Would you mind showing an example that could lead to get incorrect pointers? I had in mind something as follows, where we memcpy each field separately, but I suspect this is not what you were referring to:

define void @memcpy_after_laundering_allocas_field(ptr %ptr) {
  %alloca = alloca { i64, i64 }, align 8
  %field1_ptr = getelementptr inbounds { i64, i64 }, ptr %alloca, i32 0, i32 0
  %field2_ptr = getelementptr inbounds { i64, i64 }, ptr %alloca, i32 0, i32 1
  %launder_field1 = call ptr @llvm.launder.invariant.group.p0(ptr %field1_ptr)
  %launder_field2 = call ptr @llvm.launder.invariant.group.p0(ptr %field2_ptr)
  call void @llvm.memcpy.p0.p0.i64(ptr %launder_field1, ptr %ptr, i64 8, i1 false)
  call void @llvm.memcpy.p0.p0.i64(ptr %launder_field2, ptr %ptr, i64 8, i1 false)
  ret void
}

[antoniofrighetto]

Oh, you mean the case where we launder only a field of the alloca (not sure if this makes sense though?)
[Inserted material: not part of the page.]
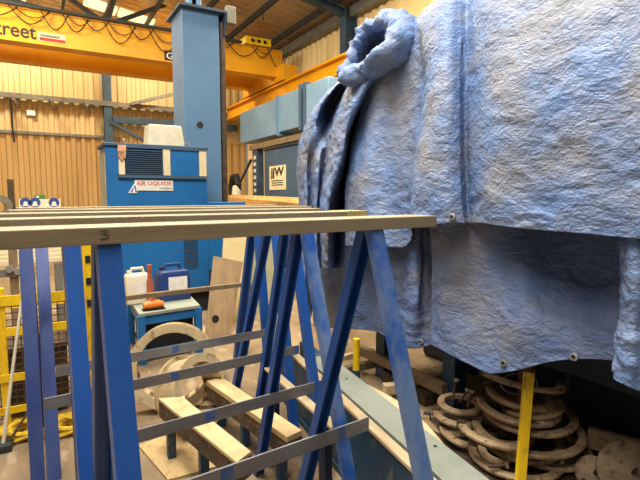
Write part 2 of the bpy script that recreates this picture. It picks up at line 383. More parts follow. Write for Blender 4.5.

define void @memcpy_after_laundering_alloca_2(ptr %ptr) {
  %alloca = alloca { i64, i64 }, align 8
  %field2_ptr = getelementptr inbounds { i64, i64 }, ptr %alloca, i32 0, i32 1
  %launder = call ptr @llvm.launder.invariant.group.p0(ptr %field2_ptr)
  call void @llvm.memcpy.p0.p0.i64(ptr %launder, ptr %ptr, i64 8, i1 false)
  ret void
}

[nikic]

define void @test(ptr %ptr) {
  %alloca = alloca { [16 x i8], i64, [16 x i8] }, align 8
  %launder = call ptr @llvm.launder.invariant.group.p0(ptr %alloca)
  %gep = getelementptr i8, ptr %launder, i64 16
  store i64 0, ptr %gep
  call void @llvm.memcpy.p0.p0.i64(ptr %launder, ptr %ptr, i64 40, i1 false)
  ret void
}

With your patch this produces:

define void @test(ptr %ptr) {
  %alloca.sroa.0 = alloca [16 x i8], align 8
  %alloca.sroa.3 = alloca [16 x i8], align 8
  %1 = call ptr @llvm.launder.invariant.group.p0(ptr %alloca.sroa.3)
  call void @llvm.memcpy.p0.p0.i64(ptr align 8 %alloca.sroa.0, ptr align 1 %ptr, i64 16, i1 false)
  %alloca.sroa.2.0.ptr.sroa_idx = getelementptr inbounds i8, ptr %ptr, i64 16
  %alloca.sroa.2.0.copyload = load i64, ptr %alloca.sroa.2.0.ptr.sroa_idx, align 1
  %alloca.sroa.3.0.ptr.sroa_idx = getelementptr inbounds i8, ptr %ptr, i64 24
  call void @llvm.memcpy.p0.p0.i64(ptr align 8 %alloca.sroa.3, ptr align 1 %alloca.sroa.3.0.ptr.sroa_idx, i64 16, i1 false)
  ret void
}

Note that the launder.invariant intrinsic here is unused.

[antoniofrighetto]

Updated this by considering whether we need to rewrite memory intrinsics as well when rewriting the invariant group one. Tried to keep everything self-contained in visitIntrinsicInst, but code was getting duplicated fast, and the memcpys were later being visited anyways. Thus, as the alloca may get split at each AllocaSliceRewriter iteration, if some of the users of the invariant group are memory intrinsics, we track the launder so as to use this one as ptr destination, instead of the new alloca.

[antoniofrighetto]

Kind ping.

[antoniofrighetto]

Ping :)

[antoniofrighetto]

Does this possibly look on track? Not sure if a different approach can be taken instead of having the two wrappers.

[antoniofrighetto]

Kind ping for possible alternative directions, would be nice to have this fixed.

[efriedma-quic]

This might be a stupid question... but why are we trying to preserve the calls to llvm.launder.invariant.group? SROA strips all the relevant invariant.group metadata, and llvm.launder.invariant.group is only defined to have an effect if the returned pointer is used by load/store operations with invariant.group metadata. So the calls are just no-ops; why do we want to preserve them?